チロルチョコ、ビックリマンチョコ、不二家のペンシル、チョコレートボール、ポッキー、マーブルチョコ、アポロ、小枝、キットカット、きのこの山、たけのこの里、コアラのマーチなどなど。学校帰りに「なんでも屋」で買い食いしたのも楽しい思い出として残っている。
大人になってチョコレートと楽しくつき合っていくにはいくつかの道がある。ひとつは、高級ブランドチョコ。モロゾフ、ゴディバ、ピエールマルコリーニなどを自分で買って食べる。これはけっこう贅沢だ。もうひとつは大人買い。子供の頃は親にねだってもなかなか買ってもらえなかったチョコをコンビニで片っ端から買ってやるのだ。気持ちいいだろうな。

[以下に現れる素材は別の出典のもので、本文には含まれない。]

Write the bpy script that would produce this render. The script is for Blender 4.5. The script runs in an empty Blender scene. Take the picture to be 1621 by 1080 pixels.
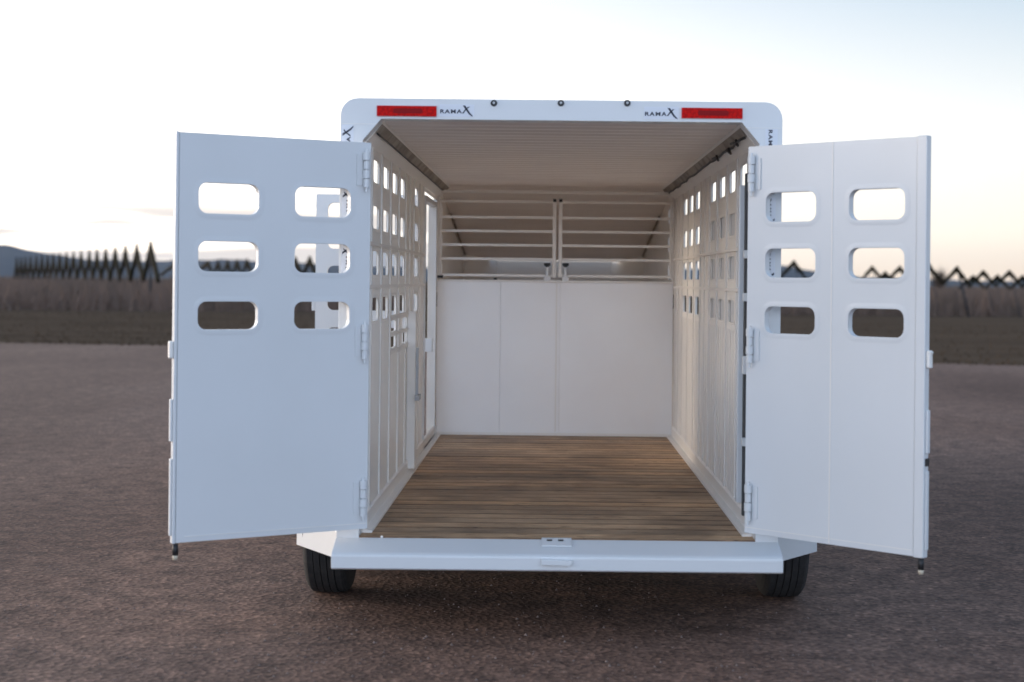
import bpy, bmesh, math, random
from mathutils import Vector, Matrix
R = math.radians
random.seed(7)
S = bpy.context.scene
C = S.collection

# ---------------------------------------------------------------- camera
H = 1.53            # eye height
F = 2409.0          # focal length in photo pixels (photo 1621 wide)
cam = bpy.data.cameras.new('camera')
cam.sensor_width = 36.0
cam.lens = F / 1621 * 36
cam.shift_x = -57.5 / 1621
cam.shift_y = -94.0 / 1621
cam.clip_end = 20000
cam.dof.use_dof = True
cam.dof.focus_distance = 8.0
cam.dof.aperture_fstop = 2.0
cam_o = bpy.data.objects.new('camera', cam)
C.objects.link(cam_o)
cam_o.matrix_world = Matrix.Translation((0, 0, H)) @ Matrix.Rotation(R(90), 4, 'X') @ Matrix.Rotation(R(0.6), 4, 'Z')
S.camera = cam_o

# ---------------------------------------------------------------- world: dusk sky
SUN_EL, SUN_AZ = 1.2, -72.0      # just above the horizon, out of frame to the left
w = bpy.data.worlds.new('World'); S.world = w; w.use_nodes = True
nt = w.node_tree; nt.nodes.clear()
N = nt.nodes.new; L = nt.links.new
out = N('ShaderNodeOutputWorld'); bg = N('ShaderNodeBackground')
sky = N('ShaderNodeTexSky'); sky.sky_type = 'NISHITA'; sky.sun_disc = False
sky.sun_elevation = R(SUN_EL); sky.sun_rotation = R(SUN_AZ); sky.air_density = 1.0; sky.dust_density = 1.5; sky.ozone_density = 1.5
bg.inputs[1].default_value = 1.0
tc = N('ShaderNodeTexCoord'); sp = N('ShaderNodeSeparateXYZ'); L(tc.outputs['Generated'], sp.inputs[0])
def wm(op, a, b=None, clamp=False):
    n = N('ShaderNodeMath'); n.operation = op; n.use_clamp = clamp
    for i, v in enumerate((a, b)):
        if v is None: continue
        if isinstance(v, (int, float)): n.inputs[i].default_value = v
        else: L(v, n.inputs[i])
    return n.outputs[0]
def ramp(fac, stops, interp='EASE'):
    n = N('ShaderNodeValToRGB'); cr = n.color_ramp; cr.interpolation = interp
    while len(cr.elements) < len(stops): cr.elements.new(0.5)
    for e, (p, c) in zip(cr.elements, stops): e.position = p; e.color = (*c, 1)
    L(fac, n.inputs[0]); return n.outputs[0]
def wmix(fac, a, b, t='MIX'):
    n = N('ShaderNodeMix'); n.data_type = 'RGBA'; n.blend_type = t
    if isinstance(fac, (int, float)): n.inputs[0].default_value = fac
    else: L(fac, n.inputs[0])
    for i, v in ((6, a), (7, b)):
        if isinstance(v, tuple): n.inputs[i].default_value = (*v, 1)
        else: L(v, n.inputs[i])
    return n.outputs[2]
el = wm('MAXIMUM', sp.outputs[2], 0.0)
front = ramp(el, [(0.0, (.92, .74, .57)), (0.035, (1.02, .92, .78)), (0.09, (.92, .94, .91)), (0.18, (.50, .66, .80)), (0.4, (.36, .52, .78)), (1.0, (.30, .42, .62))], 'LINEAR')
back = ramp(el, [(0.0, (.80, .88, 1.05)), (0.12, (.72, .88, 1.16)), (0.30, (.50, .74, 1.08)), (0.7, (.34, .48, .72)), (1.0, (.30, .42, .62))], 'LINEAR')
ang = R(SUN_AZ)
d = N('ShaderNodeVectorMath'); d.operation = 'DOT_PRODUCT'
L(tc.outputs['Generated'], d.inputs[0]); d.inputs[1].default_value = (math.sin(ang), math.cos(ang), 0)
az = wm('MULTIPLY_ADD', d.outputs['Value'], 0.5); az.node.inputs[2].default_value = 0.5
fr = wm('MULTIPLY_ADD', sp.outputs[1], 1.4, True); fr.node.inputs[2].default_value = 0.5; az = fr
col = wmix(az, back, front)
glow = wm('POWER', wm('MAXIMUM', d.outputs['Value'], 0.0), 5.0)
glowr = ramp(el, [(0.0, (13.0, 10.8, 8.6)), (0.15, (11.0, 9.6, 8.2)), (0.4, (2.0, 2.0, 2.0)), (0.8, (.2, .2, .25))], 'LINEAR')
glowc = wmix(glow, (0, 0, 0), glowr)
col = wmix(1.0, col, glowc, 'ADD')
d2 = N('ShaderNodeVectorMath'); d2.operation = 'DOT_PRODUCT'
L(tc.outputs['Generated'], d2.inputs[0]); d2.inputs[1].default_value = (math.sin(R(-22)), math.cos(R(-22)), 0)
gl2 = wm('POWER', wm('MAXIMUM', d2.outputs['Value'], 0.0), 6.0)
gl2r = ramp(el, [(0.0, (.22, .26, .30)), (0.03, (.50, .52, .52)), (0.09, (.85, .76, .68)), (0.18, (.80, .62, .48)), (0.4, (.4, .35, .3)), (.7, (0, 0, 0))], 'LINEAR')
col = wmix(1.0, col, wmix(gl2, (0, 0, 0), gl2r), 'ADD')
# unseen bright sky band behind the viewer, added to fill the trailer interior
opp = wm('POWER', wm('MAXIMUM', wm('MULTIPLY', sp.outputs[1], -1.0), 0.0), 5.0)
oppr = ramp(el, [(0.0, (3.5, 3.95, 4.6)), (0.16, (3.2, 3.7, 4.5)), (0.28, (.6, .75, 1.0)), (0.42, (0, 0, 0))], 'LINEAR')
col = wmix(1.0, col, wmix(opp, (0, 0, 0), oppr), 'ADD')
# thin horizontal dusk clouds low over the horizon
mp = N('ShaderNodeMapping'); mp.inputs['Scale'].default_value = (3.0, 3.0, 55.0); L(tc.outputs['Generated'], mp.inputs[0])
no = N('ShaderNodeTexNoise'); no.inputs['Scale'].default_value = 1.6; no.inputs['Detail'].default_value = 4; L(mp.outputs[0], no.inputs[0])
cl = ramp(no.outputs[0], [(0.42, (0, 0, 0)), (0.54, (1, 1, 1))])
band = ramp(el, [(0.0, (.9, .9, .9)), (0.012, (1, 1, 1)), (0.042, (1, 1, 1)), (0.055, (0, 0, 0))], 'LINEAR')
lft = ramp(sp.outputs[0], [(0.0, (1, 1, 1)), (0.05, (0, 0, 0))], 'LINEAR')
cf = wm('MULTIPLY', wm('MULTIPLY', cl, band), lft)
col = wmix(wm('MULTIPLY', cf, 1.0), col, (.90, .84, .80))
skyc = wmix(1.0, sky.outputs[0], (.01, .01, .01), 'MULTIPLY')
col = wmix(1.0, col, skyc, 'ADD')
L(col, bg.inputs[0]); L(bg.outputs[0], out.inputs[0])

sun = bpy.data.lights.new('sun', 'SUN'); sun.energy = 1.0; sun.angle = R(14); sun.color = (1, .8, .6)
so = bpy.data.objects.new('sun', sun); C.objects.link(so)
so.rotation_euler = Vector((-math.sin(ang), -math.cos(ang), -math.tan(R(5)))).to_track_quat('-Z', 'Y').to_euler()

S.cycles.max_bounces = 14; S.cycles.diffuse_bounces = 10; S.cycles.glossy_bounces = 6
S.view_settings.view_transform = 'Standard'; S.view_settings.look = 'None'
S.view_settings.exposure = 0.0; S.view_settings.gamma = 1.0; S.view_settings.use_curve_mapping = False

# ---------------------------------------------------------------- materials
def mat(name, color, rough=.5, metal=0, coat=0, noise=None, bump=None, spec=None):
    """noise = (scale, colour2, lo, hi[, stretch]); bump = (scale, strength, distance[, stretch])"""
    m = bpy.data.materials.new(name); m.use_nodes = True; t = m.node_tree
    b = t.nodes['Principled BSDF']
    b.inputs['Base Color'].default_value = (*color, 1)
    b.inputs['Roughness'].default_value = rough; b.inputs['Metallic'].default_value = metal
    if coat: b.inputs['Coat Weight'].default_value = coat; b.inputs['Coat Roughness'].default_value = .12
    if spec is not None: b.inputs['Specular IOR Level'].default_value = spec
    co = t.nodes.new('ShaderNodeTexCoord')
    def nz(scale, stretch, det=5):
        mpn = t.nodes.new('ShaderNodeMapping'); mpn.inputs['Scale'].default_value = stretch
        t.links.new(co.outputs['Object'], mpn.inputs[0])
        n = t.nodes.new('ShaderNodeTexNoise'); n.inputs['Scale'].default_value = scale; n.inputs['Detail'].default_value = det
        t.links.new(mpn.outputs[0], n.inputs[0]); return n.outputs[0]
    if noise:
        st = noise[4] if len(noise) > 4 else (1, 1, 1)
        n = nz(noise[0], st)
        r = t.nodes.new('ShaderNodeValToRGB'); r.color_ramp.elements[0].position = noise[2]; r.color_ramp.elements[1].position = noise[3]
        r.color_ramp.elements[0].color = (*color, 1); r.color_ramp.elements[1].color = (*noise[1], 1)
        t.links.new(n, r.inputs[0]); t.links.new(r.outputs[0], b.inputs['Base Color'])
    if bump:
        st = bump[3] if len(bump) > 3 else (1, 1, 1)
        n = nz(bump[0], st, 4)
        u = t.nodes.new('ShaderNodeBump'); u.inputs['Strength'].default_value = bump[1]; u.inputs['Distance'].default_value = bump[2]
        t.links.new(n, u.inputs['Height']); t.links.new(u.outputs[0], b.inputs['Normal'])
    return m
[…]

個人的におすすめしたいのがチョコの手作りだ。市販のチョコを買ってきて溶かすといった安易なものではなく、カカオから作ってしまって欲しい。できればカカオビーンズを現地まで穫りに行くのが望ましい。そこまでしてこそ真の手作り。ビターでスウィートな手作りチョコを待ってます、来年のバレンタインデーに。